The Williams sisters won the women's doubles title by romping past a Spain's Anabel Medina Garrigues and Virginia Ruano Pascual 6-2, 6-0. They also won in Sydney.

"I'm so excited, I can't even speak," said Venus, who has already won seven doubles Grand Slams and a gold medal in Sydney alongside her sister. But, winning as a family never grows old. "To share this kind of moment with your sister," she said, gives her "chill bumps."

In women's singles, Russia became the first nation to sweep a tennis event since Great Britain in 1908 women's singles. (Note that tennis was not a medal sport between 1924 and 1988.)

Elena Dementieva won over Dinara Safina 3-6, 7-5, 6-3, and Vera Zvonareva beat Li Na of China 6-0, 7-5 for the bronze.



After missing out on a medal four years ago because of consecutive 45-44 losses, Keeth Smart and the U.S. men's saber team got to the gold-medal bout with a pair of 45-44 victories. But they couldn't get past the French in the finals.

Smart, Tim Morehouse and James Williams celebrated the silver -- especially Smart, who endured the death of both parents and a rare blood disorder since 2004.

"It's been four long years of heartache that we've had to relive over and over," said Smart, who is leaving fencing to go to business school. "For us to go home with a silver medal is truly an honor."



Shawn Johnson keeps making memories in Beijing. Bad ones, even if she doesn't act like it.

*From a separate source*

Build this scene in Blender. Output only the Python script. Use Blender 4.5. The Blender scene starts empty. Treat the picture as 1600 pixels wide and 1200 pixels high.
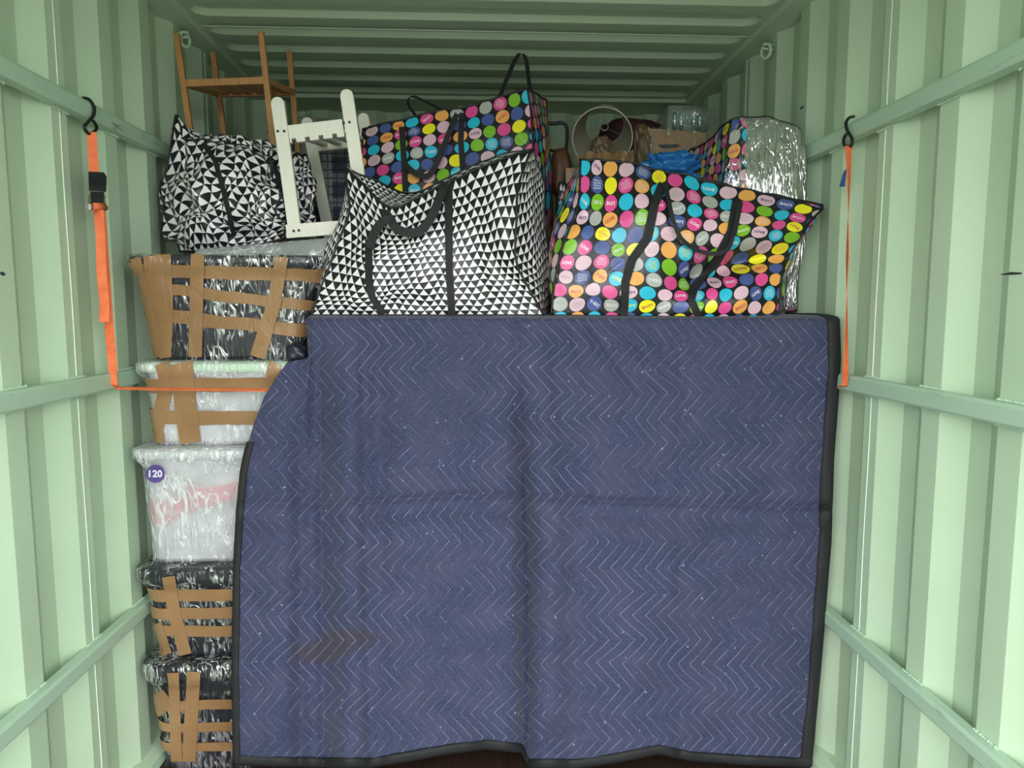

Two days after losing the all-around to teammate Nastia Liukin, Romania's Sandra Izbasa -- the very last competitor -- grabbed the floor exercise gold that was almost in the American's hands. Liukin got bronze in the event.Johnson barely flinched when Izbasa's mark came up, and the 16-year-old American also had a hug for the winner.

"I just stayed calm and had a great time out there," Johnson said. "I love to perform."

China's Cheng Fei lost for the first time in three years in women's vault. North Korea's Hong Un Jong won it. American Alicia Sacramone was fourth.

China dominated the men's event finals, with Zou Kai winning the floor exercise and Ziao Qin taking pommel horse. Counting team and all-around, the hosts are 4-for-4 in men's events.


Women's basketball

Tina Thompson scored 10 points during a 21-0 run, sending the U.S. women past New Zealand 96-60. The Americans went 5-0 in pool play, winning by an average of 43 points.

Reigning WNBA MVP Lauren Jackson scored 16 points, helping Australia rally past Russia 75-55 to clinch the top seed in its pool and avoid playing the U.S. until the championship game.

Becky Hammon, an American turned naturalized Russian, led her team with 20 points. Russia dropped to 4-1.

In other games Sunday, South Korea beat Latvia 72-68, Spain routed winless Mali 79-47, Brazil got its first win 68-53 over Belarus.



The U.S. women won their 20th straight Olympic game with as little drama as they usually provide. Monica Abbott pitched five perfect innings and Crystl Bustos, Jessica Mendoza and Tairia Flowers homered in an 8-0 victory over the Netherlands.

The Americans have outscored opponents 44-1, posted five shutouts and hit 12 homers. The latter stat breaking one of the few Olympic records they didn't set in Greece.

Next up: China, which lost 2-1 to Taiwan to get eliminated from the medal round.

In other games, Japan beat Venezuela 5-2 and Australia beat Canada 4-0.



The Americans won't be going home empty-handed, thanks to heavyweight Deontay Wilder getting to the semifinals, assuring him of at least bronze.

"I don't want the world to remember Team USA as being failures," Wilder said.

The only other U.S. boxer left, Demetrius Andrade, was ousted by South Korea's Kim Jung-joo, a bronze medalist in Athens.